In all cases where I can use the above methods, I always try to use those first. They’re the native methods built into the database and, as long as you don’t typo the DDL commands, not likely to be prone to any issues cropping up later down the road. And since index bloat is primarily where I see the worst problems, it solves most cases (the second graph above was all index bloat). If you’re unable to use any of them, though, the pg_repack tool is very handy for removing table bloat or handling situations with very busy or complicated tables that cannot take extended outages. It’s gotten pretty stable over the last year or so, but just seeing some of the bugs that were encountered with it previously, I use it as a last resort for bloat removal. Also, if you’re running low on disk space, you may not have enough room for pg_repack since it requires rebuilding the entire table and all indexes in secondary tables before it can remove the original bloated table. As I said above, I did use it where you see that initial huge drop in disk space on the first graph, but before that there was a rather large spike to get there. In that case, the table had many, many foreign keys & triggers and was a very busy table, so it was easier to let pg_repack handle it.

For table bloat, Depesz wrote some blog posts a while ago that are still relevant with some interesting methods of moving data around on disk. This can also be handy when you are very low on disk space.

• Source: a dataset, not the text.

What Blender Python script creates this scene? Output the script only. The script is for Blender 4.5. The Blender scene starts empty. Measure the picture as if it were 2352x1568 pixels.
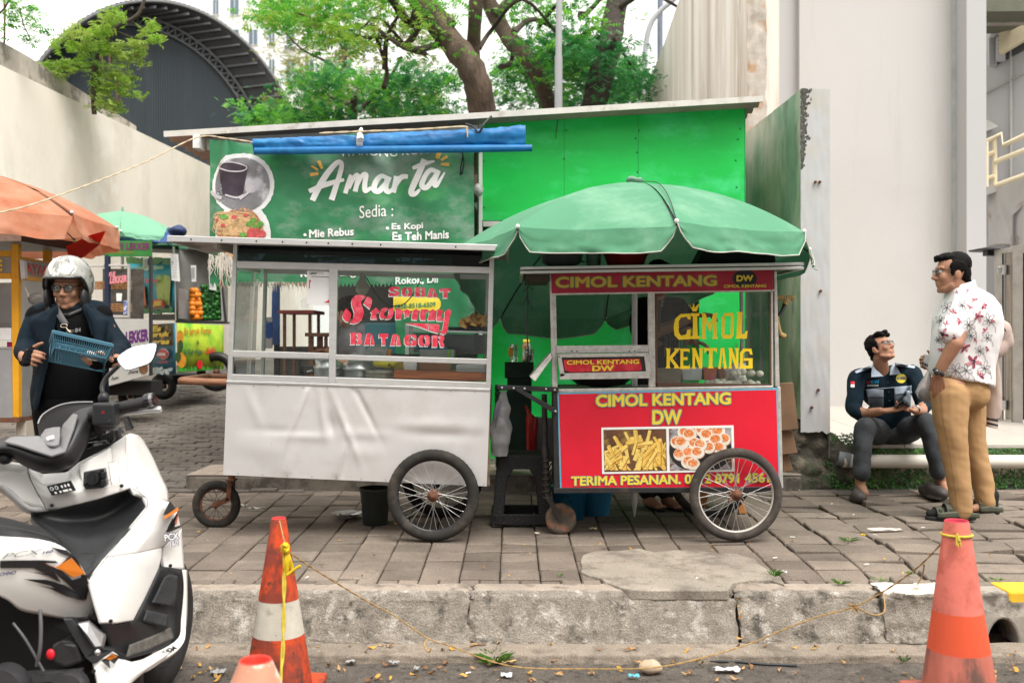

Bloat Removal Without Table Swapping

Bloat Removal By Tuples Moving

Since I initially wrote my blog post, I’ve had some great feedback from people using pg_bloat_check.py already. I’ve gotten several bugs fixed as well as adding some new features with version 2.1.0 being the latest available as of this blog post. json is now the preferred, structured output method if you need to see more details outside of querying the stats table in the database. I also added some additional options with –exclude_object_file  that allows for more fine grained filtering when you want to ignore certain objects in the regular report, but not forever in case they get out of hand. I updated the README with some examples of that since it’s a little more complex.

I also made note of the fact that this script isn’t something that’s made for real-time monitoring of bloat status. Since it’s doing full scans on both tables and indexes, this has the potential to force data out of shared buffers. So if you keep running it often, you may affect query performance of things that rely on data being readily available there. It’s best to run it maybe once a month or once a week at most during off-peak hours. If you have particularly troublesome tables you want to keep an eye on more regularly, the –tablename option allows you to scan just that specific table and nothing else. Once you’ve gotten the majority of your bloat issues cleaned up after your first few times running the script and see how bad things may be, bloat shouldn’t get out of hand that quickly that you need to run it that often. If it is, you may want to re-evaluate how you’re using PostgreSQL (Ex. MVCC makes it not great as a queuing system).

If anyone else has some handy tips for bloat cleanup, I’d definitely be interested in hearing them.